Exploitée souterrainement jusqu'à la fin du siècle dernier, la masse est à présent seulement tirée à ciel ouvert, où l'on retrouve évidemment la stratigraphie observée dans les galeries : la pierre demi-fine est en haut, la pierre fine en bas (ce qui est bien triste pour une pierre fine...).
Les concessions enclavées ne pouvaient avoir qu'une sortie par puits. C'était ainsi le cas du puits carré de l'Espérance et du puits circulaire de la Machine (ci-dessus), dont la sortie inférieure est surmontée d'une voûte en arc surbaissé, mais aussi du puits de l'Amérique et de Cayenne, également de plan carré. Les exploitations à flanc de plateau pouvaient être atteintes par des cavages et des tunnels, comme celui de Courteray ou celui qui a donné son nom à la carrière du Tunnel (il s'agit de l'entrée dite aujourd'hui de la gare).
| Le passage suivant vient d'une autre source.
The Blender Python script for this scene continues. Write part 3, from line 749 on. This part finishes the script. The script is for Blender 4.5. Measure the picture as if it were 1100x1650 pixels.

Les transports intérieurs par fardier à traction équine ont été complétés puis remplacés dans les carrières par des voies Decauville en 60, dont il reste quelques rails (ci-dessous), tandis que dans les champignonnières les chevaux ont été eux aussi remplacés à partir de 1950 par les véhicules FAR à trois roues, construits par Chenard & Walcker, dont tous les exemplaires ont hélas disparu.
Ci-dessus, une entrée intéressante, celle de la Besace, qui n'est pas indiquée sur le plan de 1939. Pourtant, si à droite les alignements parallèles au foret indiquent, dans le dessein d'élargir l'entrée, l'utilisation d'une perforatrice complétée par des coins américains (voir en p. 6), méthode employée jusqu'après la Seconde Guerre mondiale, les traces de gauche sont celles d'une technique plus ancienne, à la lance montée sur chevalet. La Besace était une carrière plus petite, non reliée au réseau principal, et qui ne le fut qu'après la guerre. Manifestement les confortations de l'entrée ont été insuffisantes.